Por isso, para verificar se um cachorro tem ou não uma habilidade relacionada à linguagem, os pesquisadores realizam testes em condições controladas, em que o cachorro precisa identificar os objetos sem qualquer tipo de dica, como foi feito com a Gaia.
“A gente coloca vários brinquedos espalhados em um cômodo diferente daquele que o tutor e o cachorro estão. Assim, quando o tutor pede para que o cachorro busque um determinado brinquedo, ele não tem como ajudar por meio de um contato visual que direcione o cachorro. O cachorro precisa ir até o outro cômodo sozinho e resolver esse problema, apoiando-se puramente na palavra que ouviu”, explica a pesquisadora.
Quantas palavras um cachorro ‘superdotado’ consegue aprender?
O número de palavras que um cão pode aprender varia, dizem os pesquisadores.
Os cachorros identificados pela universidade em Budapeste sabem entre 200 e 400 nomes de brinquedos. Mas há registros na literatura de um cachorro que aprendeu mais de mil palavras.
“Quanto mais brinquedos ele tiver, mais nomes ele vai saber. A gente não sabe se existe um limite”, afirma Fugazza.
“Os estudos mostram que eles precisam ouvir apenas quatro vezes o nome de um novo objeto para aprendê-lo. E isso leva questões de minutos, o que é impressionante”.

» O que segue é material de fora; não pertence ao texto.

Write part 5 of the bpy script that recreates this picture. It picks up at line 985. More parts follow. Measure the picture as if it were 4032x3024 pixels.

Embora apenas 41 cachorros com essa habilidade tenham sido encontrados ao redor do mundo, os pesquisadores acreditam que existem mais e divulgam informações na página do projeto.

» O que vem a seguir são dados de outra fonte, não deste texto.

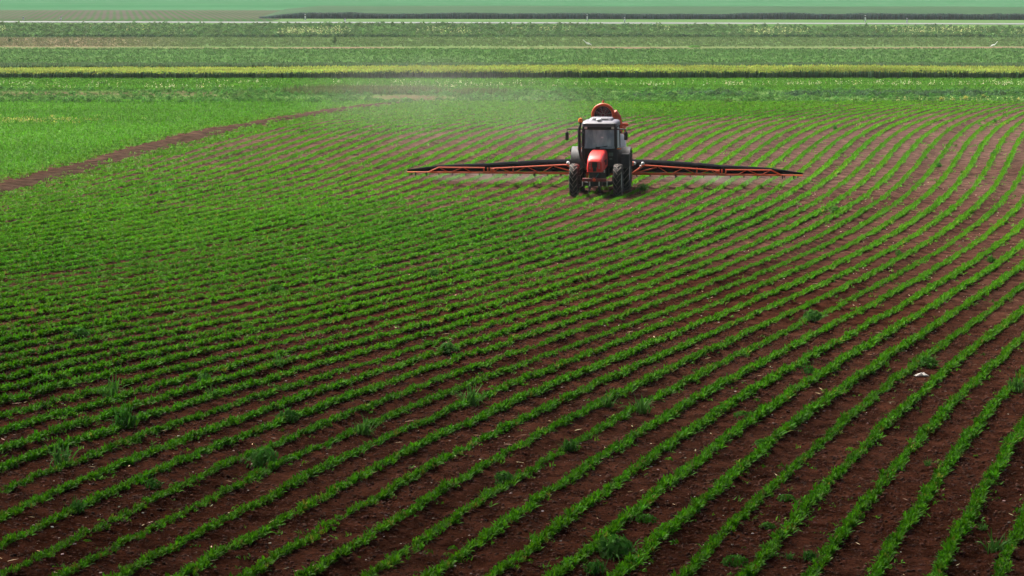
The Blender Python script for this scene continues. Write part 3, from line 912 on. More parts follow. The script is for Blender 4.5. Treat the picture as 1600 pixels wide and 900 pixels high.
m = MB(); m.extr([(-.30, 1.0), (-.27, 1.275), (-.02, 1.30), (.26, 1.275), (.30, 1.0), (.285, 1.0), (.255, 1.26), (0, 1.285), (-.255, 1.26), (-.285, 1.0)], -.69, -.655, 'y')
m.build('nose_trim', simple_mat('pale_red_edge', (.70, .12, .10), .3, vary=.05), hood)
MB().box((.313, -.05, 1.27), (.012, .3, .06), .004).build('air_vent', P_BLK, hood)
MB().box((.308, .5, 1.2), (.012, .5, .2), .004).build('side_grille', P_BLK, hood)
MB().box((.33, -.42, .92), (.05, .05, .1), .015).build('marker_lamp', P_WHT, T)
# radiator panel, front carrier
m = MB(); m.box((-.02, -.58, .80), (.36, .03, .17), .006); m.box((.09, -.60, .79), (.03, .02, .17), .003, Matrix.Rotation(R(35), 3, 'Y'))
m.build('teal_plate', P_TEAL, T)
m = MB(); m.box((0, -.74, .64), (.86, .12, .115), .015).box((0, -.80, .66), (.14, .06, .17), .01)
m.build('front_carrier', P_DRED, T)
MB().lathe([(-.04, .05), (0, .06), (.02, .04)], (0, -.84, .64), 'y', 12).build('towing_pin', P_ORG, T)
for s in (-1, 1):
    MB().tube([(s * .17, -.74, .585), (s * .17, -.72, .40)], .022, 8).build('front_strut', P_LMP, T)
    MB().tube([(s * .44, -.6, .58), (s * .44, -.6, .40)], .02, 8).build('front_strut', P_LMP, T)
m = MB()
for s in (-1, 1): m.box((s * .17, -.66, .36), (.09, .2, .12), .02).tube([(s * .17, -.66, .34), (s * .2, -.7, .22)], .03, 6)
m.box((0, -.35, .5), (.5, .5, .22), .03)
m.build('front_bracket', P_DRK, T)

# cab
CF, CB = 1.28, 2.78      # front and back of the cab
def quad_bar(m, a, b, wx, wy):
    a, b = Vector(a), Vector(b)
    m.loft([[a + Vector((sx * wx, sy * wy, 0)) for sx, sy in ((-1, -1), (1, -1), (1, 1), (-1, 1))], [b + Vector((sx * wx, sy * wy, 0)) for sx, sy in ((-1, -1), (1, -1), (1, 1), (-1, 1))]])
m = MB()
for s in (-1, 1):
    quad_bar(m, (s * .60, CF, 1.02), (s * .575, CF + .10, 2.42), .05, .05)
    quad_bar(m, (s * .62, 2.1, 1.5), (s * .59, 2.1, 2.42), .035, .04)
    quad_bar(m, (s * .62, CB, 1.3), (s * .58, CB - .08, 2.42), .045, .05)
    m.box((s * .60, (CF + CB) / 2, 1.60), (.07, CB - CF, .05), .01)
m.box((0, CF + .0, 1.60), (1.24, .07, .07), .01)
m.box((0, CF + .09, 2.37), (1.1, .07, .12), .01)
m.box((0, CB - .04, 2.38), (1.1, .06, .08), .01)
m.build('cab_frame', P_BLK, T)
m = MB(); m.box((0, CF + .05, 1.27), (1.16, .06, .62), .02); m.box((0, 2.05, .98), (1.22, 1.55, .1), .03)
m.build('cab_floor', P_DRK, T)
MB().box((0, CB - .02, 1.45), (1.1, .05, .5), .02).build('cab_back_panel', P_DRK, T)
m = MB(); m.loft([[(-.55, CF - .01, 1.635), (.55, CF - .01, 1.635), (.55, CF + .012, 1.635), (-.55, CF + .012, 1.635)], [(-.525, CF + .075, 2.32), (.525, CF + .075, 2.32), (.525, CF + .097, 2.32), (-.525, CF + .097, 2.32)]])
ws = m.build('windscreen', P_GLS, T, smooth=False)
m = MB(); m.tube([(-.05, CF - .035, 1.66), (.30, CF - .03, 1.73)], .013, 6).box((-.06, CF - .035, 1.66), (.16, .05, .06), .012).tube([(-.12, CF - .035, 1.69), (.46, CF - .03, 1.69)], .01, 6)
m.build('wiper', P_BLK, ws)
MB().box((.10, CF + .020, 2.03), (.09, .006, .055), .002).build('sticker', P_WHT, ws)
for s in (-1, 1):
    m = MB(); m.loft([[(s * .645, CF + .05, 1.66), (s * .645, 2.10, 1.66), (s * .668, 2.10, 1.66), (s * .668, CF + .05, 1.66)], [(s * .625, CF + .12, 2.39), (s * .625, 2.10, 2.39), (s * .648, 2.10, 2.39), (s * .648, CF + .12, 2.39)]])
    m.build('door_window', P_GLS if s < 0 else (lambda g: g)(simple_mat('sky_painted_side_glass', (.52, .60, .65), .6, vary=.12, scale=3, spec=.05)), T, smooth=False)  # right pane: bright sky reflection painted as a pale matt base colour
    m = MB(); m.loft([[(s * .625, 2.14, 1.63), (s * .625, CB - .06, 1.63), (s * .637, CB - .06, 1.63), (s * .637, 2.14, 1.63)], [(s * .592, 2.14, 2.36), (s * .592, CB - .12, 2.36), (s * .604, CB - .12, 2.36), (s * .604, 2.14, 2.36)]])
    m.build('quarter_window', P_GLS, T, smooth=False)
m = MB(); m.box((0, CB - .05, 2.02), (1.06, .012, .62)); m.build('rear_window', P_GLS, T, smooth=False)
# roof
def rsec(z, hx, y0, y1, rad=.14):
    pts = []
    for cx_, cy_, a0 in ((hx - rad, y0 + rad, -90), (hx - rad, y1 - rad, 0), (-hx + rad, y1 - rad, 90), (-hx + rad, y0 + rad, 180)):
        for k in range(5):
            a = R(a0 + 22.5 * k); pts.append((cx_ + math.cos(a) * rad, cy_ + math.sin(a) * rad, z))
    return pts
m = MB(); m.loft([rsec(2.40, .60, CF - .02, CB + .05), rsec(2.43, .645, CF - .10, CB + .08), rsec(2.54, .645, CF - .10, CB + .08, .16), rsec(2.60, .61, CF - .02, CB + .04, .16), rsec(2.625, .55, CF + .08, CB - .03, .16)])
roof = m.build('roof', P_GRY, T)
m = MB(); m.loft([rsec(2.61, .43, CF + .30, CB - .12, .1), rsec(2.70, .40, CF + .38, CB - .16, .1), rsec(2.72, .36, CF + .43, CB - .2, .1)])
m.build('roof_cowl', P_GRY, roof)
m = MB(); m.loft([rsec(2.70, .30, CF + .36, CF + .9, .05), rsec(2.728, .29, CF + .44, CF + .9, .05)])
m.build('roof_hatch', P_DGRY, roof)
m = MB(); m.lathe([(0, .055), (.03, .055), (.03, .10), (.055, .11), (.09, .09), (.105, .03), (.106, .001)], (-.03, CF + .12, 2.61), 'z', 18)
m.build('dome_antenna', P_WHT, roof)
m = MB(); m.box((0, CF - .06, 2.375), (.86, .06, .09), .012).build('light_bar', P_BLK, roof)
for s in (-1, 1):
    MB().box((s * .49, CF - .075, 2.385), (.10, .07, .085), .015).build('work_light', P_LMP, roof)
MB().tube([(.57, CF - .12, 2.37), (.57, CF - .13, 2.56)], .025, 8).build('roof_handle', P_BLK, roof)
# interior
m = MB(); m.box((0, 2.32, 1.42), (.5, .5, .16), .06).box((0, 2.56, 1.80), (.48, .14, .66), .06)
m.build('seat', P_DGRY, T)
m = MB(); pts = [(math.cos(a) * .19, 1.72 + math.sin(a) * .13, 1.83 + math.sin(a) * .13) for a in [2 * math.pi * k / 20 for k in range(21)]]
m.tube(pts, .016, 8, cap=False).tube([(0, 1.72, 1.83), (0, 1.5, 1.4)], .03, 8).tube([(-.19, 1.72, 1.83), (.19, 1.72, 1.83)], .014, 6)
m.build('steering_wheel', P_BLK, T)
MB().box((0, 1.45, 1.55), (.5, .22, .2), .05).build('dashboard', P_BLK, T)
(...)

“Temos pouco acesso a países cuja língua oficial não seja o inglês, e a gente acredita que, por isso, existam muitos cachorros com essa habilidade que ainda não foram descobertos”, diz Fugazza, ressaltando a contribuição desses cães para a ciência.
“Além de ser incrível ver as habilidades que esses cachorros têm, estudá-los pode nos ajudar a entender como a linguagem em seres humanos evoluiu.”